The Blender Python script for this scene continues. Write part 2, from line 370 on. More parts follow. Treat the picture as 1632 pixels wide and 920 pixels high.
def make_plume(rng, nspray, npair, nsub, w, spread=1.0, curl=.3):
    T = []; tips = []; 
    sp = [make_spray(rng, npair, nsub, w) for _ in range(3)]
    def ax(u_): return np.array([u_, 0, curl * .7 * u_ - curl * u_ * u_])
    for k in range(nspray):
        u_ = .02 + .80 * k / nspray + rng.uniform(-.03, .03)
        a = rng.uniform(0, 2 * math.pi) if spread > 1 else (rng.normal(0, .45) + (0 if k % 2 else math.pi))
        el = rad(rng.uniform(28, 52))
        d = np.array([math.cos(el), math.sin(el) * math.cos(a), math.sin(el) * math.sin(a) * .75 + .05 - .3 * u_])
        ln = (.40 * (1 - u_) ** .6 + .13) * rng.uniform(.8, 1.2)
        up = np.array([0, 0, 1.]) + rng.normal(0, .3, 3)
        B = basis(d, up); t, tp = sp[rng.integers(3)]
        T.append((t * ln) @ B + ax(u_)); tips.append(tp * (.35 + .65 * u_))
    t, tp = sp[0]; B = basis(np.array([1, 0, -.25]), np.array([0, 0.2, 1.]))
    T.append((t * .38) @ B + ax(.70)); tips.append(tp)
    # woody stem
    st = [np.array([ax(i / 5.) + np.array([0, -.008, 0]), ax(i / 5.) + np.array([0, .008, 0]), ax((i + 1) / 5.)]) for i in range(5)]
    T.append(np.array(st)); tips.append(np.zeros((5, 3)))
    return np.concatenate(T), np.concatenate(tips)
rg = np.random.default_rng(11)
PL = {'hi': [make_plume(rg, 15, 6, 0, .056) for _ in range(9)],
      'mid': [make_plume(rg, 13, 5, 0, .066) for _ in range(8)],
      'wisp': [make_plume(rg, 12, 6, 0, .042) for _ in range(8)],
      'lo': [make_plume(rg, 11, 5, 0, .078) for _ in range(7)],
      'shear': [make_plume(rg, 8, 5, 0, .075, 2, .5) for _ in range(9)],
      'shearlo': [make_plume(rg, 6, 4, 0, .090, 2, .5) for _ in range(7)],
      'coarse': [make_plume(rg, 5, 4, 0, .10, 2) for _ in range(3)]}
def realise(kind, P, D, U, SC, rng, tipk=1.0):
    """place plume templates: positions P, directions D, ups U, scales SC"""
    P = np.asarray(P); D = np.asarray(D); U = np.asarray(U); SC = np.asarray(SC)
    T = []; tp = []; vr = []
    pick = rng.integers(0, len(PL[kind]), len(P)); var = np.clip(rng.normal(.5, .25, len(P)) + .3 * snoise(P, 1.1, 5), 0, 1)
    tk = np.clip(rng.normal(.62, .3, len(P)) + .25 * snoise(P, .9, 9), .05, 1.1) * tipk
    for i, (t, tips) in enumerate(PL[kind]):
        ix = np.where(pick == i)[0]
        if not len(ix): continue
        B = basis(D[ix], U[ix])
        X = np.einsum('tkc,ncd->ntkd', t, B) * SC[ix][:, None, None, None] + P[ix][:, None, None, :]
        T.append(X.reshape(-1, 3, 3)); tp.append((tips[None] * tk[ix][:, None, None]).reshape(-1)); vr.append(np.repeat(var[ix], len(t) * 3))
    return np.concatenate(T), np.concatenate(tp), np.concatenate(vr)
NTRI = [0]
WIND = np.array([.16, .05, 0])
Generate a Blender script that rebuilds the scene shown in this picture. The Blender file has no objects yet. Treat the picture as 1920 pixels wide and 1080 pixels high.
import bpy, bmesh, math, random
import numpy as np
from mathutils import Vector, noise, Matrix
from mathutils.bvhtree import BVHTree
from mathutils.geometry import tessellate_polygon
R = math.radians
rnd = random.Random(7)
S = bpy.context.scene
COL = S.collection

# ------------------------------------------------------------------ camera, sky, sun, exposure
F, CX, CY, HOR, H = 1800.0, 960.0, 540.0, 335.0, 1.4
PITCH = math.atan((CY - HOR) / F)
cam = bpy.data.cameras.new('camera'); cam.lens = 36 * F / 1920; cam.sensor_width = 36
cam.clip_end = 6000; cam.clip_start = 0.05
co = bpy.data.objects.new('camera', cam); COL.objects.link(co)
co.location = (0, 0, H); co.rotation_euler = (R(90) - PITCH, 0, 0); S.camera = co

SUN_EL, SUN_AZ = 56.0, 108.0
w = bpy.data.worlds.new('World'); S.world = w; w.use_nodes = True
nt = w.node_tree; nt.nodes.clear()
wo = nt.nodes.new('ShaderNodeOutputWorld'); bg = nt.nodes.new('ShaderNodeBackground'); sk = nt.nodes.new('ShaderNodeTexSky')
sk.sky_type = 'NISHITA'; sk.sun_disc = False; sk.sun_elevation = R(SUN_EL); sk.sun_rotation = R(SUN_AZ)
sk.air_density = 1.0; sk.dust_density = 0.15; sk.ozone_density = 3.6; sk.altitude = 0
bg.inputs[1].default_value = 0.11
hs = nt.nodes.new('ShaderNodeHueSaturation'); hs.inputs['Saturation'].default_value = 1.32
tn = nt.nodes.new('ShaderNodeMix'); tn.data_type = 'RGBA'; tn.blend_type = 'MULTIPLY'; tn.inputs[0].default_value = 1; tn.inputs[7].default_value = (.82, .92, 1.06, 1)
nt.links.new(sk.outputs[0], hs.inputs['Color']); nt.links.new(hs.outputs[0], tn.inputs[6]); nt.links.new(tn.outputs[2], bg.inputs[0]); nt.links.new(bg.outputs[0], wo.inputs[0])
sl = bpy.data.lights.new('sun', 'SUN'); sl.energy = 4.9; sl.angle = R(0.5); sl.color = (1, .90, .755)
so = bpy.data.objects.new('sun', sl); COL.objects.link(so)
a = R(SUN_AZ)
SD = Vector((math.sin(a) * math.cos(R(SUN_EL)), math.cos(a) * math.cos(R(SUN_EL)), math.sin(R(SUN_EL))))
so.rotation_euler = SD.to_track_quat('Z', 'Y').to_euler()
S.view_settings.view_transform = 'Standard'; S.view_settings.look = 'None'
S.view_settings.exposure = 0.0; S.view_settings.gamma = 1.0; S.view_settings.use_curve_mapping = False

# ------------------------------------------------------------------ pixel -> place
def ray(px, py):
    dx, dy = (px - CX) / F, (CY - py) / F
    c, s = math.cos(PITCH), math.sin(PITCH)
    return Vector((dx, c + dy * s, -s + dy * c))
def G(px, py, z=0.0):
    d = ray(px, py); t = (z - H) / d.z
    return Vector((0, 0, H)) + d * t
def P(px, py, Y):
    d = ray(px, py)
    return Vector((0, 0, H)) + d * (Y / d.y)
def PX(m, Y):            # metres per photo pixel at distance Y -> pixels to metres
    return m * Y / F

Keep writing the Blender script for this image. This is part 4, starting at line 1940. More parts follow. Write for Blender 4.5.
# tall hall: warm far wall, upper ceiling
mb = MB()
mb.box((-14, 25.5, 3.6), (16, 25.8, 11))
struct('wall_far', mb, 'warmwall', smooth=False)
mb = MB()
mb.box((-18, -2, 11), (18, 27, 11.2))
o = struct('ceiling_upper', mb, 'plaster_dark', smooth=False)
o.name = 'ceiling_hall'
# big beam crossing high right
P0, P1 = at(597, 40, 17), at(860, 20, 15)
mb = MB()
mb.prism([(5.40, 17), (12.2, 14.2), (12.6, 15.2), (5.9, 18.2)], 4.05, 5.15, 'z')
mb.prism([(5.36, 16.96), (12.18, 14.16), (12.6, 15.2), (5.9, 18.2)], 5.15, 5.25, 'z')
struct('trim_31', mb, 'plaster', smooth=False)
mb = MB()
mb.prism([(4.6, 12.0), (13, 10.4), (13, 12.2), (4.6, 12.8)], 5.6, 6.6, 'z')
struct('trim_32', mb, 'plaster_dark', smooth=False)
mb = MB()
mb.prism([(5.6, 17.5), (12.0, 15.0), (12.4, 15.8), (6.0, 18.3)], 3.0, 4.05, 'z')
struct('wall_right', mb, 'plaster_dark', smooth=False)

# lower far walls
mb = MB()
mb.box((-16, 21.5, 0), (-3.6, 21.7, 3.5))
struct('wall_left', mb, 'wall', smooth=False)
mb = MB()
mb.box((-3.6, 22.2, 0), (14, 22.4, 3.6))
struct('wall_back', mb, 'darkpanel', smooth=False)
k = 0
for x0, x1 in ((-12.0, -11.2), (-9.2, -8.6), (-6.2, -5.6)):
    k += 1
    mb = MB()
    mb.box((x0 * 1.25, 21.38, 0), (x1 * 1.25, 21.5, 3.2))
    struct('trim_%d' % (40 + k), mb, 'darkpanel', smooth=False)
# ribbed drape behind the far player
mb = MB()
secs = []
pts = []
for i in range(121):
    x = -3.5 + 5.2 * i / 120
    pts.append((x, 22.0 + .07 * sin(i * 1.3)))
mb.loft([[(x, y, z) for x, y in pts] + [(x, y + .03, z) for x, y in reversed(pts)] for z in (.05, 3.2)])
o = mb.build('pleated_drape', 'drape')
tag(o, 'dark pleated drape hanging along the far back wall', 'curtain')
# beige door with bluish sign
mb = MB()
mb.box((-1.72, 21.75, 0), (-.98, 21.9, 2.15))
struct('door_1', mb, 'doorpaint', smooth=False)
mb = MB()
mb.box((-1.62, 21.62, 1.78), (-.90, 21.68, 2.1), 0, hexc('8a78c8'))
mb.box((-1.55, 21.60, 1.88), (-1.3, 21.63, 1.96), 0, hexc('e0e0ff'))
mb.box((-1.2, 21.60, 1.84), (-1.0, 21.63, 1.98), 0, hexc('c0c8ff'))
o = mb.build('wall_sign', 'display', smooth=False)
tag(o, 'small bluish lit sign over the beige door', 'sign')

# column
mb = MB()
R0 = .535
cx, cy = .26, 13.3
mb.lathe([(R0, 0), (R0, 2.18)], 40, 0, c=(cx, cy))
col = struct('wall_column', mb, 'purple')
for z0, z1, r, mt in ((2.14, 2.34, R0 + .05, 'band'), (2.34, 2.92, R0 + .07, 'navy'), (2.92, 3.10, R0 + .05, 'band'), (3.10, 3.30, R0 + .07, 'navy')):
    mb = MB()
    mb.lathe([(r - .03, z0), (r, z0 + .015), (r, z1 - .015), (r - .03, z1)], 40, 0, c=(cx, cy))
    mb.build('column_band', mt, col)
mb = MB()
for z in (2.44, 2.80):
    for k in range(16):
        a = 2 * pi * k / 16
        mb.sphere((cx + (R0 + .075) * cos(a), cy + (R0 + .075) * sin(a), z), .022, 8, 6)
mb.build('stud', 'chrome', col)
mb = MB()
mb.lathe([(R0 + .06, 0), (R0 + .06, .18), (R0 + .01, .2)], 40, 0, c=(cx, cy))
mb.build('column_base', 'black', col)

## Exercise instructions
Take every line from the data above that holds "this" and copy it out.

## Written solution
The Blender Python script for this scene continues. Write part 2, from line 370 on. More parts follow. Treat the picture as 1632 pixels wide and 920 pixels high.
Generate a Blender script that rebuilds the scene shown in this picture. The Blender file has no objects yet. Treat the picture as 1920 pixels wide and 1080 pixels high.
Keep writing the Blender script for this image. This is part 4, starting at line 1940. More parts follow. Write for Blender 4.5.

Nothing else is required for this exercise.